Making the Move and Setting New Goals

You’d think that with all of humankind’s technological breakthroughs, someone would do something about the onerous task of relocating. After all these years, there doesn’t seem to be any way around loading and unloading every single thing you own, one item an a time, into a car or truck. You can hire people to do it, but the process of moving is probably no less upsetting. There are change-of-address forms to fill out, phone numbers to change, utility bills to reconcile, utility companies to call, and a ton of other activities to manage.When you get to the new location, you’ve got to make decisions about where to put furniture and dozens of little artifacts. You may not be able to unpack everything for weeks. Many people, therefore, find moving to be upsetting, disorienting, and downright frustrating despite their good intention that the move will be for their ultimate betterment.

Seize the Move


Setting goals before and after moving is ideal because you have to make a decision about everything you own. Primarily, you have to decide whether something will make the move, be sold, or be given away. This predicament forces you to make decisions you wouldn’t otherwise make when you’re in the middle of a long-term lease and you’re not considering relocating.
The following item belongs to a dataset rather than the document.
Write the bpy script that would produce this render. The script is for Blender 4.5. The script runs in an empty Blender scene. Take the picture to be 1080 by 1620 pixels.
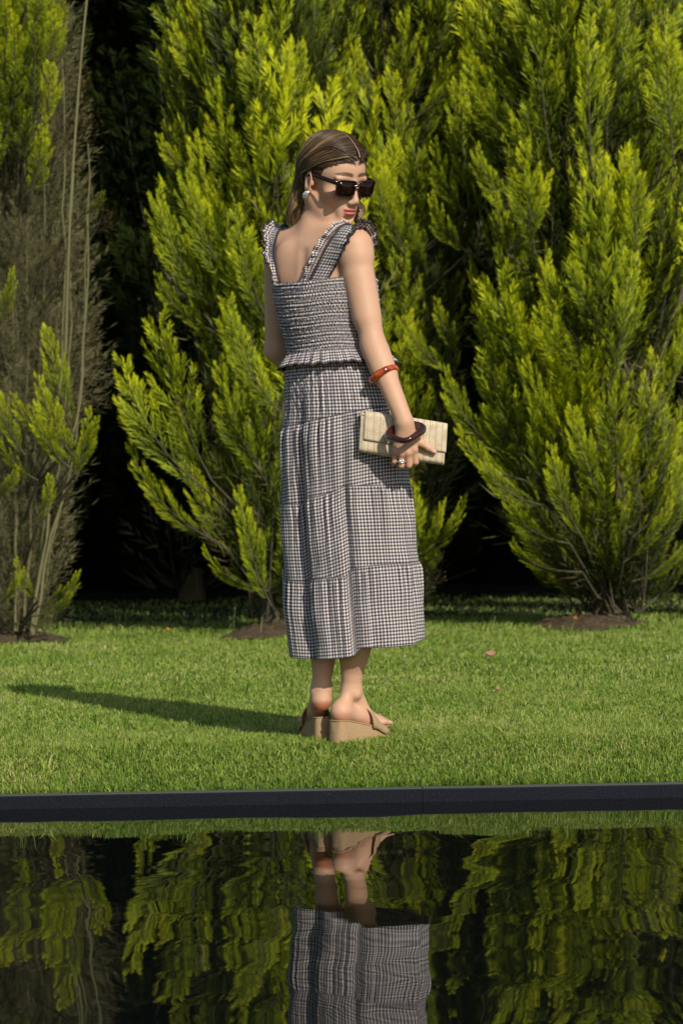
import bpy, math, numpy as np
from math import radians as R_, sin, cos, pi
from mathutils import Vector, Matrix

# ------------------------------------------------------------------ camera, world, sun
scn = bpy.context.scene
CAM_Y, CAM_Z, FPX, ROLL = -7.0, 0.78, 3850.0, R_(1.03)
cd = bpy.data.cameras.new('camera'); cam = bpy.data.objects.new('camera', cd)
scn.collection.objects.link(cam); scn.camera = cam
cam.location = (0, CAM_Y, CAM_Z); cam.rotation_euler = (R_(90), ROLL, 0)
cd.sensor_fit = 'VERTICAL'; cd.sensor_height = 36.0; cd.lens = FPX / 1620 * 36.0
cd.clip_start = 0.1; cd.clip_end = 500
cd.dof.use_dof = True; cd.dof.focus_distance = 6.95; cd.dof.aperture_fstop = 6.3

SUN_EL, SUN_AZ = 32.0, 26.5           # sun stands behind the camera, to its right
w = bpy.data.worlds.new('World'); scn.world = w; w.use_nodes = True
nt = w.node_tree; sky = nt.nodes.new('ShaderNodeTexSky'); sky.sky_type = 'NISHITA'
sky.sun_disc = False; sky.sun_elevation = R_(SUN_EL); sky.sun_rotation = R_(180 - SUN_AZ)
nt.links.new(sky.outputs[0], nt.nodes['Background'].inputs[0])
nt.nodes['Background'].inputs[1].default_value = 0.095
sl = bpy.data.lights.new('sun', 'SUN'); sl.energy = 4.1; sl.angle = R_(0.6); sl.color = (1.0, 0.93, 0.82)
so = bpy.data.objects.new('sun', sl); scn.collection.objects.link(so)
sdir = Vector((sin(R_(SUN_AZ)) * cos(R_(SUN_EL)), -cos(R_(SUN_AZ)) * cos(R_(SUN_EL)), sin(R_(SUN_EL))))
so.rotation_euler = (-sdir).to_track_quat('-Z', 'Y').to_euler(); so.location = (4, -8, 6)
scn.view_settings.view_transform = 'Standard'; scn.view_settings.look = 'None'
scn.view_settings.exposure = 0.0; scn.view_settings.gamma = 1.0
try: scn.cycles.use_denoising = True
except Exception: pass

# ------------------------------------------------------------------ helpers
COL = scn.collection
rng = np.random.default_rng(7)

def P(px, py, Y):
    """point at world depth Y seen at photo pixel (px, py)"""
    x, y = px - 540.0, py - 810.0
    u = x * cos(ROLL) - y * sin(ROLL); v = x * sin(ROLL) + y * cos(ROLL)
    D = Y - CAM_Y
    return np.array([u * D / FPX, Y, CAM_Z - v * D / FPX])

def mesh_obj(name, V, F, mat=None, parent=None, uv=None, attrs=None, smooth=True, mats=None, fmat=None):
    V = np.asarray(V, dtype=np.float32)
    me = bpy.data.meshes.new(name)
    if isinstance(F, list) and np.ndim(F[0]) == 2: groups = [np.asarray(f, dtype=np.int32) for f in F if len(f)]
    else: groups = [np.asarray(F, dtype=np.int32)]
    loops = np.concatenate([g.ravel() for g in groups])
    tot = np.concatenate([np.full(len(g), g.shape[1], dtype=np.int32) for g in groups])
    start = np.concatenate([[0], np.cumsum(tot)[:-1]]).astype(np.int32)
    me.vertices.add(len(V)); me.vertices.foreach_set('co', V.ravel())
    me.loops.add(len(loops)); me.loops.foreach_set('vertex_index', loops)
    me.polygons.add(len(tot)); me.polygons.foreach_set('loop_start', start)
    me.polygons.foreach_set('loop_total', tot)
    me.polygons.foreach_set('use_smooth', np.full(len(tot), bool(smooth), dtype=bool))
    if fmat is not None: me.polygons.foreach_set('material_index', np.asarray(fmat, dtype=np.int32))
    if uv is not None:
        l = me.uv_layers.new(name='UVMap'); l.data.foreach_set('uv', np.asarray(uv, dtype=np.float32)[loops].ravel())
    for k, a in (attrs or {}).items():
        a = np.asarray(a, dtype=np.float32)
        if a.ndim == 1:
            at = me.attributes.new(k, 'FLOAT', 'POINT'); at.data.foreach_set('value', a)
        else:
            at = me.attributes.new(k, 'FLOAT_COLOR', 'POINT')
            if a.shape[1] == 3: a = np.concatenate([a, np.ones((len(a), 1), np.float32)], 1)
            at.data.foreach_set('color', a.ravel())
    for m in (mats or ([mat] if mat else [])): me.materials.append(m)
    me.update(); me.validate()
    o = bpy.data.objects.new(name, me); COL.objects.link(o)
    if parent is not None: o.parent = parent; o.matrix_parent_inverse = parent.matrix_basis.inverted()
    return o

def empty(name, loc):
    o = bpy.data.objects.new(name, None); o.location = loc; o.empty_display_size = 0.1
    COL.objects.link(o); return o

def tag(o, label=None, cat=None, group=None, kind=None):
    if label: o['label'] = label
    if cat: o['category'] = cat
    if group: o['group'] = group
    if kind: o['kind'] = kind
    return o

def nrm(v): v = np.asarray(v, float); return v / (np.linalg.norm(v) + 1e-12)

def grid_faces(n, m, closed=False, off=0):
    """n rows, m columns"""
    i = np.arange(n - 1)[:, None]; j = np.arange(m if closed else m - 1)[None, :]
    j2 = (j + 1) % m
    a = i * m + j; b = i * m + j2; c = (i + 1) * m + j2; d = (i + 1) * m + j
    return np.stack([a, b, c, d], -1).reshape(-1, 4) + off

def catmull(pts, n):
    pts = np.asarray(pts, float); m = len(pts)
    p = np.concatenate([[2 * pts[0] - pts[1]], pts, [2 * pts[-1] - pts[-2]]])
    t = np.linspace(0, m - 1 - 1e-9, n); i = t.astype(int); f = (t - i)[:, None]
    p0, p1, p2, p3 = p[i], p[i + 1], p[i + 2], p[i + 3]
    return 0.5 * ((2 * p1) + (-p0 + p2) * f + (2 * p0 - 5 * p1 + 4 * p2 - p3) * f ** 2 + (-p0 + 3 * p1 - 3 * p2 + p3) * f ** 3)

def tube(pts, rad, sides=8, ref=(0, 0, 1), flat=1.0, closed=False, refs=None):
    pts = np.asarray(pts, float); n = len(pts); rad = np.broadcast_to(np.asarray(rad, float), (n,))
    if closed: T = np.roll(pts, -1, 0) - np.roll(pts, 1, 0)
    else: T = np.gradient(pts, axis=0)
    T /= np.linalg.norm(T, axis=1)[:, None] + 1e-12
    rf = np.broadcast_to(np.asarray(ref, float), (n, 3)) if refs is None else refs
    A = np.cross(T, rf); A /= np.linalg.norm(A, axis=1)[:, None] + 1e-9
    B = np.cross(A, T)
    th = np.arange(sides) * 2 * pi / sides
    V = pts[:, None] + rad[:, None, None] * (A[:, None] * np.cos(th)[None, :, None] + flat * B[:, None] * np.sin(th)[None, :, None])
    V = V.reshape(-1, 3)
    i = np.arange(n if closed else n - 1)[:, None]; j = np.arange(sides)[None, :]; j2 = (j + 1) % sides
    i2 = (i + 1) % n
    F = np.stack([i * sides + j, i * sides + j2, i2 * sides + j2, i2 * sides + j], -1).reshape(-1, 4)
    return V, F

class Acc:
    def __init__(s): s.V = []; s.F = {}; s.n = 0; s.A = {}
    def add(s, V, F, **attrs):
        V = np.asarray(V, float); F = np.asarray(F)
        s.V.append(V); s.F.setdefault(F.shape[1], []).append(F + s.n); s.n += len(V)
        for k, a in attrs.items(): s.A.setdefault(k, []).append(np.broadcast_to(np.asarray(a, float), (len(V),)) if np.ndim(a) <= 1 else a)
    def build(s, name, mat, parent=None, **kw):
        A = {k: np.concatenate(v) for k, v in s.A.items()}
        uv = A.pop('uv', None)
        return mesh_obj(name, np.concatenate(s.V), [np.concatenate(v) for v in s.F.values()], mat, parent, attrs=A, uv=uv, **kw)

# ------------------------------------------------------------------ materials
def mat(name):
    m = bpy.data.materials.new(name); m.use_nodes = True
    n = m.node_tree.nodes; return m, n, m.node_tree.links, n['Principled BSDF'], n['Material Output']

def setp(b, **k):
    for a, v in k.items(): b.inputs[a.replace('_', ' ')].default_value = v

def noise(n, l, scale, detail=4, vec=None, rough=0.55, coord='Object'):
    t = n.new('ShaderNodeTexNoise'); t.inputs['Scale'].default_value = scale; t.inputs['Detail'].default_value = detail
    t.inputs['Roughness'].default_value = rough
    if vec is None:
        c = n.new('ShaderNodeTexCoord'); vec = c.outputs[coord]
    l.new(vec, t.inputs['Vector']); return t.outputs['Fac']

def ramp(n, l, fac, stops):
    r = n.new('ShaderNodeValToRGB'); e = r.color_ramp.elements
    while len(e) < len(stops): e.new(0.5)
    for k, (p, c) in enumerate(stops): e[k].position = p; e[k].color = (*c, 1)
    l.new(fac, r.inputs['Fac']); return r.outputs['Color']

def attr(n, name, out='Fac'):
    a = n.new('ShaderNodeAttribute'); a.attribute_name = name; return a.outputs[out]

def math_(n, l, op, a, b=None, c=None):
    m = n.new('ShaderNodeMath'); m.operation = op
    for i, x in enumerate((a, b, c)):
        if x is None: continue
        if isinstance(x, (int, float)): m.inputs[i].default_value = x
        else: l.new(x, m.inputs[i])
    return m.outputs[0]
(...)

More than the physical move itself, there’s something about the moving process that is akin to setting goals. A move, like the start of a new year, is a place marker. It’s an interval between one era and the next, namely, the time between when you live in the former residence and when you move to the new one.

Some things immediately become clearer. Perhaps you’re ready to give up the beat up old couch because it simply won’t be good enough in your new location. Maybe it was hard for you to give up the couch in the past because it awakened many memories. Now, in the light of day, you can see that your memories will always linger, but there’s no need to take the couch.

Yet, day after day while you lived in your old residence and saw that rickety old couch, you had no desire to change it because there was no particular reason to upset the status quo. In the new location, perhaps you not only want a new couch, but matching chairs and light fixtures to go with it. Perhaps your whole attitude changes. Maybe you decide it’s time to upgrade your lifestyle and do more entertaining or associate with more movers and shakers.

You may be moving because you got a raise. In either case, with the raise or the move, you have a new vantage point from which to view your life. From that vantage point springs a new set of goals which may be unlike goals you’ve chosen before.

New Goals for New Times


One of the wonderful things about goal setting is that you can set goals that are inconsistent with your history. You can set goals unlike anything you’ve attempted before. Your mother, your father, your peers, and those who you think still have influence over you need not have any effect on you as you embark on your own life’s journey.

If you’re married or living with a significant other, a move can be a wonderful time in which to mutually establish goals. Perhaps you agree to let your partner have more space in the new location, or you both agree to set up a home gym and buy some of those exercise machines advertised ad nauseam on television.

I had a friend in college, John McCaffrey, who now works for Amtrak in Washington, D.C. During his youth, John told me that his father worked for Nabisco and was frequently relocating to assume new positions. Because the family moved every couple of years, they made decisions about what to retain and what to toss. In the new locations, they frequently lived in a clutter-free, streamlined home. Long before I became a conference and convention speaker on the topic of having more breathing space and less clutter in your life, this notion appealed to me.

When John’s family settled down in Orange, Connecticut, even after many years passed, they still maintained a relatively clutter-free household. It was a pleasure to visit, unlike other friend’s houses that were strewn with stuff in every room.

You don’t have to move frequently to maintain a clutter-free home. It certainly helps, however. The next time you move, recognize that a whole new series of ideas about how you want your life, career, or relationship-to-be may spring forth.

Whether it’s a move or any other element of your existence, exploit–in the positive sense of the word–the opportunity to set new goals consistent with where you want to be in life.